_SHORT EXERCISE_:
Transcribe the listing below word for word.

_DATASET CONTENT_:
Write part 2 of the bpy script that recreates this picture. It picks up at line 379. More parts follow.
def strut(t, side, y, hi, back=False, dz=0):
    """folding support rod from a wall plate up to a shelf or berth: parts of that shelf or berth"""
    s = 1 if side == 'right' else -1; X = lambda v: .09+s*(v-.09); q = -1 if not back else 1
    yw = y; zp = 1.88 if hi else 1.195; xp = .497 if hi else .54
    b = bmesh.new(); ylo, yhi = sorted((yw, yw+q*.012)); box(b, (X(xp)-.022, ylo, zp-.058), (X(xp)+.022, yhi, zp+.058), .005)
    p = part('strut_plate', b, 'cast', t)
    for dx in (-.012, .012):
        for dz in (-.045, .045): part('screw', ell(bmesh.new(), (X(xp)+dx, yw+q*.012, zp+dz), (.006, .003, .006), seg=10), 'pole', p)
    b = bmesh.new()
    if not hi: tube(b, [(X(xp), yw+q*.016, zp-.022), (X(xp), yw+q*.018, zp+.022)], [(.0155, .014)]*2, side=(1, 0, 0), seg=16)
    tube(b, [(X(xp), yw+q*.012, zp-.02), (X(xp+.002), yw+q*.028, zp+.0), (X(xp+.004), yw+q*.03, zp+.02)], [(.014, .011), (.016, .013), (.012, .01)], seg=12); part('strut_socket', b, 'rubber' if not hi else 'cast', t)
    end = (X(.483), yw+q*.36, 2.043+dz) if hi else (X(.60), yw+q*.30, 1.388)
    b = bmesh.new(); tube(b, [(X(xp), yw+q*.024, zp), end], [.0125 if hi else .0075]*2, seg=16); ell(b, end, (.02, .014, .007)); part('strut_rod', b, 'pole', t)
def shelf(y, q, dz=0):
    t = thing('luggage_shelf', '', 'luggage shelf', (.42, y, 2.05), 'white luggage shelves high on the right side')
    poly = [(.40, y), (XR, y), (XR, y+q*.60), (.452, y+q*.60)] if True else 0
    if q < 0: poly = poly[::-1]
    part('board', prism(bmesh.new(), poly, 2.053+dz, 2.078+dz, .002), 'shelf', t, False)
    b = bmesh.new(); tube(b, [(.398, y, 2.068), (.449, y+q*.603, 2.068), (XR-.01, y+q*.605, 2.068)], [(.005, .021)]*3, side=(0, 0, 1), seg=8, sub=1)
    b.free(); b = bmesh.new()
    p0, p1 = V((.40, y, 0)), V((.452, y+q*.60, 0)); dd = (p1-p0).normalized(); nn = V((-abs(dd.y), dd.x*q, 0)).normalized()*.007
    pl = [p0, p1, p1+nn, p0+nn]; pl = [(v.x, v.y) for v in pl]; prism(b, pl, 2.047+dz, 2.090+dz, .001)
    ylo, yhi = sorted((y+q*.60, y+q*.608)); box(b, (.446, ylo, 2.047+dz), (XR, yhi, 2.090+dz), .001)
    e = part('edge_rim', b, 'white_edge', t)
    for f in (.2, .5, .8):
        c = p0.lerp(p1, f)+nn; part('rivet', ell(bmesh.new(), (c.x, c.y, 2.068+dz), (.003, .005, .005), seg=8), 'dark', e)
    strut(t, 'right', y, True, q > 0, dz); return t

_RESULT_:
Write part 2 of the bpy script that recreates this picture. It picks up at line 379. More parts follow.
def strut(t, side, y, hi, back=False, dz=0):
    """folding support rod from a wall plate up to a shelf or berth: parts of that shelf or berth"""
    s = 1 if side == 'right' else -1; X = lambda v: .09+s*(v-.09); q = -1 if not back else 1
    yw = y; zp = 1.88 if hi else 1.195; xp = .497 if hi else .54
    b = bmesh.new(); ylo, yhi = sorted((yw, yw+q*.012)); box(b, (X(xp)-.022, ylo, zp-.058), (X(xp)+.022, yhi, zp+.058), .005)
    p = part('strut_plate', b, 'cast', t)
    for dx in (-.012, .012):
        for dz in (-.045, .045): part('screw', ell(bmesh.new(), (X(xp)+dx, yw+q*.012, zp+dz), (.006, .003, .006), seg=10), 'pole', p)
    b = bmesh.new()
    if not hi: tube(b, [(X(xp), yw+q*.016, zp-.022), (X(xp), yw+q*.018, zp+.022)], [(.0155, .014)]*2, side=(1, 0, 0), seg=16)
    tube(b, [(X(xp), yw+q*.012, zp-.02), (X(xp+.002), yw+q*.028, zp+.0), (X(xp+.004), yw+q*.03, zp+.02)], [(.014, .011), (.016, .013), (.012, .01)], seg=12); part('strut_socket', b, 'rubber' if not hi else 'cast', t)
    end = (X(.483), yw+q*.36, 2.043+dz) if hi else (X(.60), yw+q*.30, 1.388)
    b = bmesh.new(); tube(b, [(X(xp), yw+q*.024, zp), end], [.0125 if hi else .0075]*2, seg=16); ell(b, end, (.02, .014, .007)); part('strut_rod', b, 'pole', t)
def shelf(y, q, dz=0):
    t = thing('luggage_shelf', '', 'luggage shelf', (.42, y, 2.05), 'white luggage shelves high on the right side')
    poly = [(.40, y), (XR, y), (XR, y+q*.60), (.452, y+q*.60)] if True else 0
    if q < 0: poly = poly[::-1]
    part('board', prism(bmesh.new(), poly, 2.053+dz, 2.078+dz, .002), 'shelf', t, False)
    b = bmesh.new(); tube(b, [(.398, y, 2.068), (.449, y+q*.603, 2.068), (XR-.01, y+q*.605, 2.068)], [(.005, .021)]*3, side=(0, 0, 1), seg=8, sub=1)
    b.free(); b = bmesh.new()
    p0, p1 = V((.40, y, 0)), V((.452, y+q*.60, 0)); dd = (p1-p0).normalized(); nn = V((-abs(dd.y), dd.x*q, 0)).normalized()*.007
    pl = [p0, p1, p1+nn, p0+nn]; pl = [(v.x, v.y) for v in pl]; prism(b, pl, 2.047+dz, 2.090+dz, .001)
    ylo, yhi = sorted((y+q*.60, y+q*.608)); box(b, (.446, ylo, 2.047+dz), (XR, yhi, 2.090+dz), .001)
    e = part('edge_rim', b, 'white_edge', t)
    for f in (.2, .5, .8):
        c = p0.lerp(p1, f)+nn; part('rivet', ell(bmesh.new(), (c.x, c.y, 2.068+dz), (.003, .005, .005), seg=8), 'dark', e)
    strut(t, 'right', y, True, q > 0, dz); return t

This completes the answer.